In the US, Black dollars, as well as Black lives, need to matter
For Black Lives to Matter, Black Dollars need to matter. Fixing that is harder than taking the knee and will take longer than a criminal trial – but it is what America must do, writes Joshua Jahani.
One year on from George Floyd's murder, not much has changed in African Americans' daily lives. The sad fact is that police brutality against African Americans will not end, as long as they are disproportionately living in the poorest, most dangerous neighbourhoods: the kinds of zip codes where police will always have their holsters unfastened. For Black Lives to Matter, Black Dollars need to matter. Fixing that is harder than taking the knee and will take longer than a criminal trial – but it is what America must do.
This doesn't mean handouts, reparations or patronisingly 'supporting Black owned businesses'. It just means opening up finance and investment to Black-owned startups, and channelling the enterprise and work ethic that Black communities have, but the finance industry has ignored for too long.
Social liberation ultimately relies on economic liberation. Young, Black entrepreneurs have few role models and even fewer investors to support them (can you name a Black billionaire? Or a Black-owned Silicon Valley startup or Venture Capital fund?) We need to move beyond the token gestures supported by celebrities, including rappers Killer Mike and Snoop Dogg for supporting Black-owned businesses at the consumer level, by circulating lists of companies to buy from.
Simply buying from Black-owned businesses in an act of white saviourhood is not enough. They need to have the same access to finance, growth and even flotation that white-owned businesses in the United States have.
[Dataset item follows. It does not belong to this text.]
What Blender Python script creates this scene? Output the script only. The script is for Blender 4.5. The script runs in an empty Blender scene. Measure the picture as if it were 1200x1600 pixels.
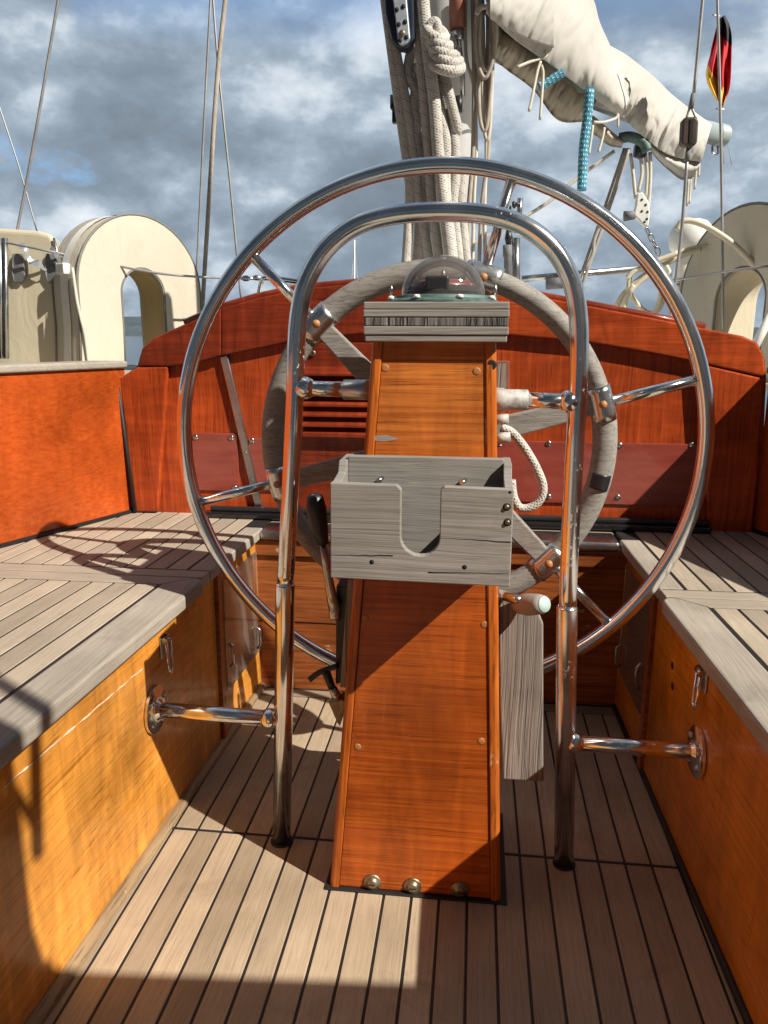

This is harder to implement than a one-off reparation cheque that would give us the immediate feelgood factor of celebrating that we have 'dealt with racism'.
The root of racial oppression lies in economics. There is a reason that Hitler started his campaign against the Jewish people through a Jewish business embargo: in a capitalist society, a community is only as powerful as their bank balance allows them to be.
13% of the American population is Black, yet only 9.5% of American businesses are Black-owned. To really understand the true size of this unfairness, we must look not just at the number of Black owned businesses but the size of them. According to the U.S. Census Bureau's Survey of Business Owners, 90% of Latino and Black firms do not have one employee other than the owners. This disparity is backed up by the sales data; the 19 million white-owned businesses generate 88% of the overall sales in the US, whereas Black businesses make up only 1.6% of total US sales.
What that means is Black-owned businesses have the entrepreneurship, but not the startup and scaleup capital – whether from banks, angel investors or VC funds – to grow. That growth would create jobs in Black communities, improve neighbourhoods, and mean police would feel very different when called out to that area.
This discrimination has deep historical roots in the United States and will take a generation to shift. When Black soldiers returned from fighting for their country in World War Two, they could only buy houses in Black neighbourhoods which would later turn into what some now call 'ghettos' with less investment in those areas. Even though this level of racial segregation was made illegal by the Civil Rights Act, laws don't change history, or its consequences.
Unsurprisingly, this has created stubborn income disparity; the average wealth for a Black household in America is $140,000 a year, 6.5 times less than for whites, which is $905,000.
Supporting Black enterprise can also create opportunities away from discriminatory workplaces, where across the board, Black people are more likely to be fired and less likely to be hired. But for business ventures to grow (or sometimes even just survive), founders need the capital to afford the time and resources to establish their market and niche. At the moment, the investment just is not there: White investors, who like all humans suffer from bias, support founders they can connect with on a personal level.
Silicon Valley, arguably the healthiest investment ecosystem in the world, is a notably white space. According to a study of 9,874 US business founders only 1% of start-ups receiving venture capital were Black. There is yet to be a Black entrepreneur who exists in the American psyche as first and foremost an entrepreneur – that needs to change. Whilst ex-talk show hosts, rappers and sports people may have turned into entrepreneurs, there still is not a Black Zuckerberg or Musk.
A healthy investment ecosystem for Black businesses starts with creating Black investors. VC firms and finance houses need to actively hire more African Americans into senior roles, and invest in accelerators and incubators for Black entrepreneurs, increasing the chance that the next tech unicorn is Black-owned.
Successful Black entrepreneurs need to be given visibility on mainstream media in order to show that there are paths to wealth for young Black people other than sport, music or, as unfortunately the case remains, crime. Ultimately, this would not just improve racial equality, but the state of capitalism in America.
True capitalism is meritocratic by nature. By unleashing the entrepreneurial potential of an untapped demographic, we can help America to maintain its economic and technological dominance on the global stage and make the American dream work for everyone, not just the Ivy League graduates who know how to write a sexy business plan and network with the right people.